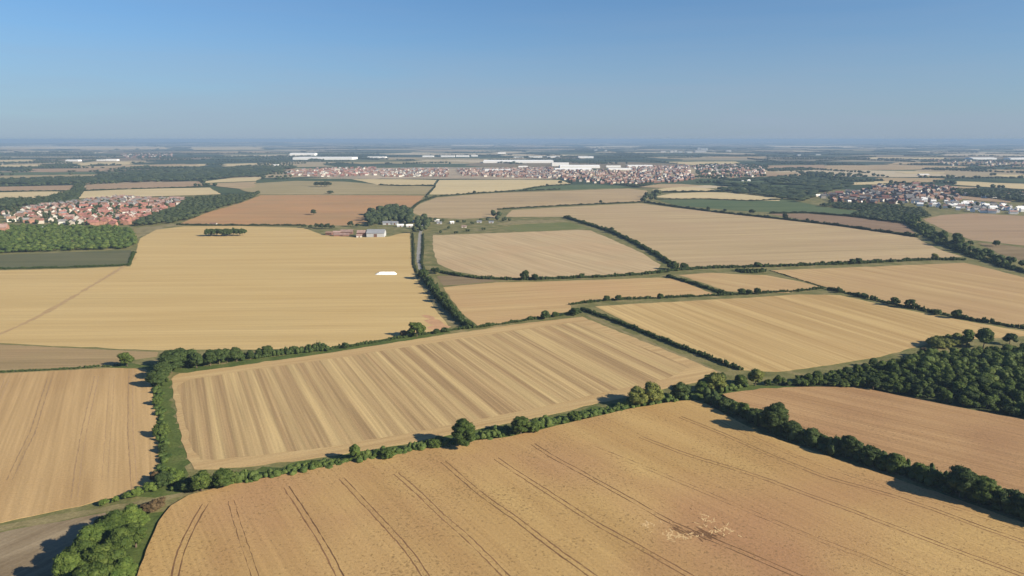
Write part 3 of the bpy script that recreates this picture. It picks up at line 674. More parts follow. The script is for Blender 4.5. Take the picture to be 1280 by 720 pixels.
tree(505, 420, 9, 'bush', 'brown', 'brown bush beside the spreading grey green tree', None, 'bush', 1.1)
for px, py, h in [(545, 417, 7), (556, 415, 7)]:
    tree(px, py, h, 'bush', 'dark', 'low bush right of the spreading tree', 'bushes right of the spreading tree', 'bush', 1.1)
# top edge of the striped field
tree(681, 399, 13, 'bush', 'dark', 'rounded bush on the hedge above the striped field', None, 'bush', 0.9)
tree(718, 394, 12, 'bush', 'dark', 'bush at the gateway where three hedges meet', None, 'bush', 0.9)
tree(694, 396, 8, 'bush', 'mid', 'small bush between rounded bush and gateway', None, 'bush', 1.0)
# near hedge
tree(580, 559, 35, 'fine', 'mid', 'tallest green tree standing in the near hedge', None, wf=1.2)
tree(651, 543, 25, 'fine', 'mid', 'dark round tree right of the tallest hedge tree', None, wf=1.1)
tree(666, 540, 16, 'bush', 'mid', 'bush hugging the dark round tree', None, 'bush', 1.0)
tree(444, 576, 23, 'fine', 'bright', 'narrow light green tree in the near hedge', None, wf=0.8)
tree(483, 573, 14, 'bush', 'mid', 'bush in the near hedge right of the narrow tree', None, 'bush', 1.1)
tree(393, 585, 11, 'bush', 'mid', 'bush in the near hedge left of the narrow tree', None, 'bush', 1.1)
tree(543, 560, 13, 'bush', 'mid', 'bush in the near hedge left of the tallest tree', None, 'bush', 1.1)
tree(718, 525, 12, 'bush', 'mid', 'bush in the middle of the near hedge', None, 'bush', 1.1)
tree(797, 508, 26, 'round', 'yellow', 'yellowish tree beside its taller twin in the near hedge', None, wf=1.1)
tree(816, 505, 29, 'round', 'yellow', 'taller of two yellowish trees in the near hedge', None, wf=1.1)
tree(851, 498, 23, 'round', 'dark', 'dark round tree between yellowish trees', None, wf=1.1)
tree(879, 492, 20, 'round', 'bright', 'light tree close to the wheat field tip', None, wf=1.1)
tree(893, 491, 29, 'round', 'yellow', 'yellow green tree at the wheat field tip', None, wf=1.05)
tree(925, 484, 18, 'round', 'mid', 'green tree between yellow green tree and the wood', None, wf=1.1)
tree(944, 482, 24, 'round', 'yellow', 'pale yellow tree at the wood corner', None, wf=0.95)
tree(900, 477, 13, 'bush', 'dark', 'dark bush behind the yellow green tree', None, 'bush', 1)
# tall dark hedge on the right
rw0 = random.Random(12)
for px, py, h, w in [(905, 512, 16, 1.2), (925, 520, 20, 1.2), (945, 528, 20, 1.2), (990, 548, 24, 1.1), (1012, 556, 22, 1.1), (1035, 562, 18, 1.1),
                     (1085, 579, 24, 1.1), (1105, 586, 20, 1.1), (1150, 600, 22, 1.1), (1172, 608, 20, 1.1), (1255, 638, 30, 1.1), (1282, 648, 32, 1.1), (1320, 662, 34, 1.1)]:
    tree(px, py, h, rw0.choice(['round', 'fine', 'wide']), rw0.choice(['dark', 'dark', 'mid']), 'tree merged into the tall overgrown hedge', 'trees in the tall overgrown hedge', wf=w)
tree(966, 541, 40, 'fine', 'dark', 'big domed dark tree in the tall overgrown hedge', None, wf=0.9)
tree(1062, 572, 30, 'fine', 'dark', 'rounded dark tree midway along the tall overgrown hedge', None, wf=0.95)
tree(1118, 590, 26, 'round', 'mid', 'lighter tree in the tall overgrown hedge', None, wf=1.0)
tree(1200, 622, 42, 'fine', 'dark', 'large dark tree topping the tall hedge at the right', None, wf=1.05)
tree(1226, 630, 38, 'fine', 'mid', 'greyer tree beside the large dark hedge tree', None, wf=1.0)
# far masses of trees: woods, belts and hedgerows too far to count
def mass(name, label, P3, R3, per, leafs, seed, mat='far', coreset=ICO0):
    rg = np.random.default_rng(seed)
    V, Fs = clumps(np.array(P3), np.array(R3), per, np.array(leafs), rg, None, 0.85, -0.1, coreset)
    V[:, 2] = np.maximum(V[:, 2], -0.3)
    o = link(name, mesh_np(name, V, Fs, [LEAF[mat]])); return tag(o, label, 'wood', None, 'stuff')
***
• [Exercise goal]: Copy the listing over exactly, skipping the pictures it holds.

• [Solution to the problem]:
Write part 3 of the bpy script that recreates this picture. It picks up at line 674. More parts follow. The script is for Blender 4.5. Take the picture to be 1280 by 720 pixels.
tree(505, 420, 9, 'bush', 'brown', 'brown bush beside the spreading grey green tree', None, 'bush', 1.1)
for px, py, h in [(545, 417, 7), (556, 415, 7)]:
    tree(px, py, h, 'bush', 'dark', 'low bush right of the spreading tree', 'bushes right of the spreading tree', 'bush', 1.1)
# top edge of the striped field
tree(681, 399, 13, 'bush', 'dark', 'rounded bush on the hedge above the striped field', None, 'bush', 0.9)
tree(718, 394, 12, 'bush', 'dark', 'bush at the gateway where three hedges meet', None, 'bush', 0.9)
tree(694, 396, 8, 'bush', 'mid', 'small bush between rounded bush and gateway', None, 'bush', 1.0)
# near hedge
tree(580, 559, 35, 'fine', 'mid', 'tallest green tree standing in the near hedge', None, wf=1.2)
tree(651, 543, 25, 'fine', 'mid', 'dark round tree right of the tallest hedge tree', None, wf=1.1)
tree(666, 540, 16, 'bush', 'mid', 'bush hugging the dark round tree', None, 'bush', 1.0)
tree(444, 576, 23, 'fine', 'bright', 'narrow light green tree in the near hedge', None, wf=0.8)
tree(483, 573, 14, 'bush', 'mid', 'bush in the near hedge right of the narrow tree', None, 'bush', 1.1)
tree(393, 585, 11, 'bush', 'mid', 'bush in the near hedge left of the narrow tree', None, 'bush', 1.1)
tree(543, 560, 13, 'bush', 'mid', 'bush in the near hedge left of the tallest tree', None, 'bush', 1.1)
tree(718, 525, 12, 'bush', 'mid', 'bush in the middle of the near hedge', None, 'bush', 1.1)
tree(797, 508, 26, 'round', 'yellow', 'yellowish tree beside its taller twin in the near hedge', None, wf=1.1)
tree(816, 505, 29, 'round', 'yellow', 'taller of two yellowish trees in the near hedge', None, wf=1.1)
tree(851, 498, 23, 'round', 'dark', 'dark round tree between yellowish trees', None, wf=1.1)
tree(879, 492, 20, 'round', 'bright', 'light tree close to the wheat field tip', None, wf=1.1)
tree(893, 491, 29, 'round', 'yellow', 'yellow green tree at the wheat field tip', None, wf=1.05)
tree(925, 484, 18, 'round', 'mid', 'green tree between yellow green tree and the wood', None, wf=1.1)
tree(944, 482, 24, 'round', 'yellow', 'pale yellow tree at the wood corner', None, wf=0.95)
tree(900, 477, 13, 'bush', 'dark', 'dark bush behind the yellow green tree', None, 'bush', 1)
# tall dark hedge on the right
rw0 = random.Random(12)
for px, py, h, w in [(905, 512, 16, 1.2), (925, 520, 20, 1.2), (945, 528, 20, 1.2), (990, 548, 24, 1.1), (1012, 556, 22, 1.1), (1035, 562, 18, 1.1),
                     (1085, 579, 24, 1.1), (1105, 586, 20, 1.1), (1150, 600, 22, 1.1), (1172, 608, 20, 1.1), (1255, 638, 30, 1.1), (1282, 648, 32, 1.1), (1320, 662, 34, 1.1)]:
    tree(px, py, h, rw0.choice(['round', 'fine', 'wide']), rw0.choice(['dark', 'dark', 'mid']), 'tree merged into the tall overgrown hedge', 'trees in the tall overgrown hedge', wf=w)
tree(966, 541, 40, 'fine', 'dark', 'big domed dark tree in the tall overgrown hedge', None, wf=0.9)
tree(1062, 572, 30, 'fine', 'dark', 'rounded dark tree midway along the tall overgrown hedge', None, wf=0.95)
tree(1118, 590, 26, 'round', 'mid', 'lighter tree in the tall overgrown hedge', None, wf=1.0)
tree(1200, 622, 42, 'fine', 'dark', 'large dark tree topping the tall hedge at the right', None, wf=1.05)
tree(1226, 630, 38, 'fine', 'mid', 'greyer tree beside the large dark hedge tree', None, wf=1.0)
# far masses of trees: woods, belts and hedgerows too far to count
def mass(name, label, P3, R3, per, leafs, seed, mat='far', coreset=ICO0):
    rg = np.random.default_rng(seed)
    V, Fs = clumps(np.array(P3), np.array(R3), per, np.array(leafs), rg, None, 0.85, -0.1, coreset)
    V[:, 2] = np.maximum(V[:, 2], -0.3)
    o = link(name, mesh_np(name, V, Fs, [LEAF[mat]])); return tag(o, label, 'wood', None, 'stuff')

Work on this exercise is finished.